- _The request_: Write out the whole of the material exactly.

- _Data segment_:
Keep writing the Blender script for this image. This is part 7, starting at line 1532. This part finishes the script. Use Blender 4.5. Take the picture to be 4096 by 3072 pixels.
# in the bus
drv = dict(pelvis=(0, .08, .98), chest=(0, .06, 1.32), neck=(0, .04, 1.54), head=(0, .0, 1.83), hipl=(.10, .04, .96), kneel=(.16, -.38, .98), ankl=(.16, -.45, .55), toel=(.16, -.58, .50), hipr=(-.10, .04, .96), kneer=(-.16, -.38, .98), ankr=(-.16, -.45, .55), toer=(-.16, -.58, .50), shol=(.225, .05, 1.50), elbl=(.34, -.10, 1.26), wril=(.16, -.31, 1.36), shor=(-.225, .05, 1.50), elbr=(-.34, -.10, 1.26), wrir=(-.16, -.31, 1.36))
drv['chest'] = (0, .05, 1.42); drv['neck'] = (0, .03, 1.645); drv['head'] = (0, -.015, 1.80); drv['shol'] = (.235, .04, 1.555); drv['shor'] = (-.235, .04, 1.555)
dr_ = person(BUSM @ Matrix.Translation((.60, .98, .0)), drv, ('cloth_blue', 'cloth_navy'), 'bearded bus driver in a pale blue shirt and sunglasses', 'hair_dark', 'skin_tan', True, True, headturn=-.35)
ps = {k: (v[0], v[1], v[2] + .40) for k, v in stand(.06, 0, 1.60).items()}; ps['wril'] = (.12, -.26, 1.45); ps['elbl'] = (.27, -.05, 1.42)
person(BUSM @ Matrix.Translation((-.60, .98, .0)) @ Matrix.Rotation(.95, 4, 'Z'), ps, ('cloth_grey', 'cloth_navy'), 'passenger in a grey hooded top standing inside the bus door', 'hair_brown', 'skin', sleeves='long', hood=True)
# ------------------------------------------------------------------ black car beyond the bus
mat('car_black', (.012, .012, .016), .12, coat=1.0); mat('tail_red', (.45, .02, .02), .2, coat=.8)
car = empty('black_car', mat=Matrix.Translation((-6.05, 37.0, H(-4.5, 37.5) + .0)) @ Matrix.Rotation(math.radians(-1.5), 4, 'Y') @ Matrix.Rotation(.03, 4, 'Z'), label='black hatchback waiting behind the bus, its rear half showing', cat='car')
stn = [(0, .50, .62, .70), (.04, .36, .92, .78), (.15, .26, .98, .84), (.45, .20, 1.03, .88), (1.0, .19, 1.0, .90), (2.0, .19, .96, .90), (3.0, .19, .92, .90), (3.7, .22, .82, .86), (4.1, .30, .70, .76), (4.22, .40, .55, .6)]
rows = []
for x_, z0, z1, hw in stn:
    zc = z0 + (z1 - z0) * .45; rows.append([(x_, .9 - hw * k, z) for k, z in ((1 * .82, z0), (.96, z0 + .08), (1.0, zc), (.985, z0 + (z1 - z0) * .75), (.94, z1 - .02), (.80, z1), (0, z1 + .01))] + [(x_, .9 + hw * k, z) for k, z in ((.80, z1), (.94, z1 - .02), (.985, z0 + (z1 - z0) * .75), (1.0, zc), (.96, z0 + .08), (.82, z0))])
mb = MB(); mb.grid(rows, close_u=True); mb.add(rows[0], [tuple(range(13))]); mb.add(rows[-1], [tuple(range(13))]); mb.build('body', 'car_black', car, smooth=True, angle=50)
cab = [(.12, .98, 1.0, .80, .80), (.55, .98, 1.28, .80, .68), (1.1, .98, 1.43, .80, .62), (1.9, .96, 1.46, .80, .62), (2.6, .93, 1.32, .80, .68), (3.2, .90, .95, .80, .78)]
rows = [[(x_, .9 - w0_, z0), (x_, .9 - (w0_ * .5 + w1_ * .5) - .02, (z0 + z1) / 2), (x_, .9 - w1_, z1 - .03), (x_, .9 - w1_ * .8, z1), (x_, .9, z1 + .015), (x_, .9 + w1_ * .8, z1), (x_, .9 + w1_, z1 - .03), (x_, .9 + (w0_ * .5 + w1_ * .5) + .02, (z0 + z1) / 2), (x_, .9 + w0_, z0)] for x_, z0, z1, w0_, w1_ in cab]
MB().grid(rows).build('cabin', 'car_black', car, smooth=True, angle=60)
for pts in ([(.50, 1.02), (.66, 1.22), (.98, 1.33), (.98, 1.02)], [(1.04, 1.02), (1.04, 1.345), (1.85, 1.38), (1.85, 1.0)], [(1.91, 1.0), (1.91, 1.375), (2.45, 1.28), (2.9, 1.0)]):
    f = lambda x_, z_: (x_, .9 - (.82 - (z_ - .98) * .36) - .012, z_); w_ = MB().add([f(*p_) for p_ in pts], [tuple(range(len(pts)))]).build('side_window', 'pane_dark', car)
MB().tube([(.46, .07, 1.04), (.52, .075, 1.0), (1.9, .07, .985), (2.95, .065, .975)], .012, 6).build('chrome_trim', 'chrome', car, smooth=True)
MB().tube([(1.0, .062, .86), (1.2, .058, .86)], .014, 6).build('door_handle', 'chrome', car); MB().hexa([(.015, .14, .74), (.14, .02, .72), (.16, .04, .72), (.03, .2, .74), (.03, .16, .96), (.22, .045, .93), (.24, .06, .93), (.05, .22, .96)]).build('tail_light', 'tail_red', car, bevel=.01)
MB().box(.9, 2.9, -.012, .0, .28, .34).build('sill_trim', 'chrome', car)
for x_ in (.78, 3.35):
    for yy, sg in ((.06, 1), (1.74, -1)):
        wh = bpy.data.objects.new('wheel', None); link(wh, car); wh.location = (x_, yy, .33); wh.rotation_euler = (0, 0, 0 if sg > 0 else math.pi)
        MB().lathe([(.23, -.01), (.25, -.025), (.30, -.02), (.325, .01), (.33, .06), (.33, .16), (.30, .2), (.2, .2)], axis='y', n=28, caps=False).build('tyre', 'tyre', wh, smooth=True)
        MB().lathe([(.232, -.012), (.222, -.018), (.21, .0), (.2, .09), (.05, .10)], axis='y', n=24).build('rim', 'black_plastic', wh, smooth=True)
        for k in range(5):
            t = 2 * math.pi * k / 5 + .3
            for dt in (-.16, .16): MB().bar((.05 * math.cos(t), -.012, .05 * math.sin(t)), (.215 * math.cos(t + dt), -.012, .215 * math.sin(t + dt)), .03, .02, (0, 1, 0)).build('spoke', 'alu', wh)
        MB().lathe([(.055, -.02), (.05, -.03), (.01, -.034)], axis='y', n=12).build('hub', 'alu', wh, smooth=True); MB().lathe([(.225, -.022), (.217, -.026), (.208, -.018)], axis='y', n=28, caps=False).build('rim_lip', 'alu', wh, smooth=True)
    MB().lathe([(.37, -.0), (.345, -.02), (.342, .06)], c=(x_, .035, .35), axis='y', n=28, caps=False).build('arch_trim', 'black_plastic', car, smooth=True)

- _Solved problem_:
Keep writing the Blender script for this image. This is part 7, starting at line 1532. This part finishes the script. Use Blender 4.5. Take the picture to be 4096 by 3072 pixels.
# in the bus
drv = dict(pelvis=(0, .08, .98), chest=(0, .06, 1.32), neck=(0, .04, 1.54), head=(0, .0, 1.83), hipl=(.10, .04, .96), kneel=(.16, -.38, .98), ankl=(.16, -.45, .55), toel=(.16, -.58, .50), hipr=(-.10, .04, .96), kneer=(-.16, -.38, .98), ankr=(-.16, -.45, .55), toer=(-.16, -.58, .50), shol=(.225, .05, 1.50), elbl=(.34, -.10, 1.26), wril=(.16, -.31, 1.36), shor=(-.225, .05, 1.50), elbr=(-.34, -.10, 1.26), wrir=(-.16, -.31, 1.36))
drv['chest'] = (0, .05, 1.42); drv['neck'] = (0, .03, 1.645); drv['head'] = (0, -.015, 1.80); drv['shol'] = (.235, .04, 1.555); drv['shor'] = (-.235, .04, 1.555)
dr_ = person(BUSM @ Matrix.Translation((.60, .98, .0)), drv, ('cloth_blue', 'cloth_navy'), 'bearded bus driver in a pale blue shirt and sunglasses', 'hair_dark', 'skin_tan', True, True, headturn=-.35)
ps = {k: (v[0], v[1], v[2] + .40) for k, v in stand(.06, 0, 1.60).items()}; ps['wril'] = (.12, -.26, 1.45); ps['elbl'] = (.27, -.05, 1.42)
person(BUSM @ Matrix.Translation((-.60, .98, .0)) @ Matrix.Rotation(.95, 4, 'Z'), ps, ('cloth_grey', 'cloth_navy'), 'passenger in a grey hooded top standing inside the bus door', 'hair_brown', 'skin', sleeves='long', hood=True)
# ------------------------------------------------------------------ black car beyond the bus
mat('car_black', (.012, .012, .016), .12, coat=1.0); mat('tail_red', (.45, .02, .02), .2, coat=.8)
car = empty('black_car', mat=Matrix.Translation((-6.05, 37.0, H(-4.5, 37.5) + .0)) @ Matrix.Rotation(math.radians(-1.5), 4, 'Y') @ Matrix.Rotation(.03, 4, 'Z'), label='black hatchback waiting behind the bus, its rear half showing', cat='car')
stn = [(0, .50, .62, .70), (.04, .36, .92, .78), (.15, .26, .98, .84), (.45, .20, 1.03, .88), (1.0, .19, 1.0, .90), (2.0, .19, .96, .90), (3.0, .19, .92, .90), (3.7, .22, .82, .86), (4.1, .30, .70, .76), (4.22, .40, .55, .6)]
rows = []
for x_, z0, z1, hw in stn:
    zc = z0 + (z1 - z0) * .45; rows.append([(x_, .9 - hw * k, z) for k, z in ((1 * .82, z0), (.96, z0 + .08), (1.0, zc), (.985, z0 + (z1 - z0) * .75), (.94, z1 - .02), (.80, z1), (0, z1 + .01))] + [(x_, .9 + hw * k, z) for k, z in ((.80, z1), (.94, z1 - .02), (.985, z0 + (z1 - z0) * .75), (1.0, zc), (.96, z0 + .08), (.82, z0))])
mb = MB(); mb.grid(rows, close_u=True); mb.add(rows[0], [tuple(range(13))]); mb.add(rows[-1], [tuple(range(13))]); mb.build('body', 'car_black', car, smooth=True, angle=50)
cab = [(.12, .98, 1.0, .80, .80), (.55, .98, 1.28, .80, .68), (1.1, .98, 1.43, .80, .62), (1.9, .96, 1.46, .80, .62), (2.6, .93, 1.32, .80, .68), (3.2, .90, .95, .80, .78)]
rows = [[(x_, .9 - w0_, z0), (x_, .9 - (w0_ * .5 + w1_ * .5) - .02, (z0 + z1) / 2), (x_, .9 - w1_, z1 - .03), (x_, .9 - w1_ * .8, z1), (x_, .9, z1 + .015), (x_, .9 + w1_ * .8, z1), (x_, .9 + w1_, z1 - .03), (x_, .9 + (w0_ * .5 + w1_ * .5) + .02, (z0 + z1) / 2), (x_, .9 + w0_, z0)] for x_, z0, z1, w0_, w1_ in cab]
MB().grid(rows).build('cabin', 'car_black', car, smooth=True, angle=60)
for pts in ([(.50, 1.02), (.66, 1.22), (.98, 1.33), (.98, 1.02)], [(1.04, 1.02), (1.04, 1.345), (1.85, 1.38), (1.85, 1.0)], [(1.91, 1.0), (1.91, 1.375), (2.45, 1.28), (2.9, 1.0)]):
    f = lambda x_, z_: (x_, .9 - (.82 - (z_ - .98) * .36) - .012, z_); w_ = MB().add([f(*p_) for p_ in pts], [tuple(range(len(pts)))]).build('side_window', 'pane_dark', car)
MB().tube([(.46, .07, 1.04), (.52, .075, 1.0), (1.9, .07, .985), (2.95, .065, .975)], .012, 6).build('chrome_trim', 'chrome', car, smooth=True)
MB().tube([(1.0, .062, .86), (1.2, .058, .86)], .014, 6).build('door_handle', 'chrome', car); MB().hexa([(.015, .14, .74), (.14, .02, .72), (.16, .04, .72), (.03, .2, .74), (.03, .16, .96), (.22, .045, .93), (.24, .06, .93), (.05, .22, .96)]).build('tail_light', 'tail_red', car, bevel=.01)
MB().box(.9, 2.9, -.012, .0, .28, .34).build('sill_trim', 'chrome', car)
for x_ in (.78, 3.35):
    for yy, sg in ((.06, 1), (1.74, -1)):
        wh = bpy.data.objects.new('wheel', None); link(wh, car); wh.location = (x_, yy, .33); wh.rotation_euler = (0, 0, 0 if sg > 0 else math.pi)
        MB().lathe([(.23, -.01), (.25, -.025), (.30, -.02), (.325, .01), (.33, .06), (.33, .16), (.30, .2), (.2, .2)], axis='y', n=28, caps=False).build('tyre', 'tyre', wh, smooth=True)
        MB().lathe([(.232, -.012), (.222, -.018), (.21, .0), (.2, .09), (.05, .10)], axis='y', n=24).build('rim', 'black_plastic', wh, smooth=True)
        for k in range(5):
            t = 2 * math.pi * k / 5 + .3
            for dt in (-.16, .16): MB().bar((.05 * math.cos(t), -.012, .05 * math.sin(t)), (.215 * math.cos(t + dt), -.012, .215 * math.sin(t + dt)), .03, .02, (0, 1, 0)).build('spoke', 'alu', wh)
        MB().lathe([(.055, -.02), (.05, -.03), (.01, -.034)], axis='y', n=12).build('hub', 'alu', wh, smooth=True); MB().lathe([(.225, -.022), (.217, -.026), (.208, -.018)], axis='y', n=28, caps=False).build('rim_lip', 'alu', wh, smooth=True)
    MB().lathe([(.37, -.0), (.345, -.02), (.342, .06)], c=(x_, .035, .35), axis='y', n=28, caps=False).build('arch_trim', 'black_plastic', car, smooth=True)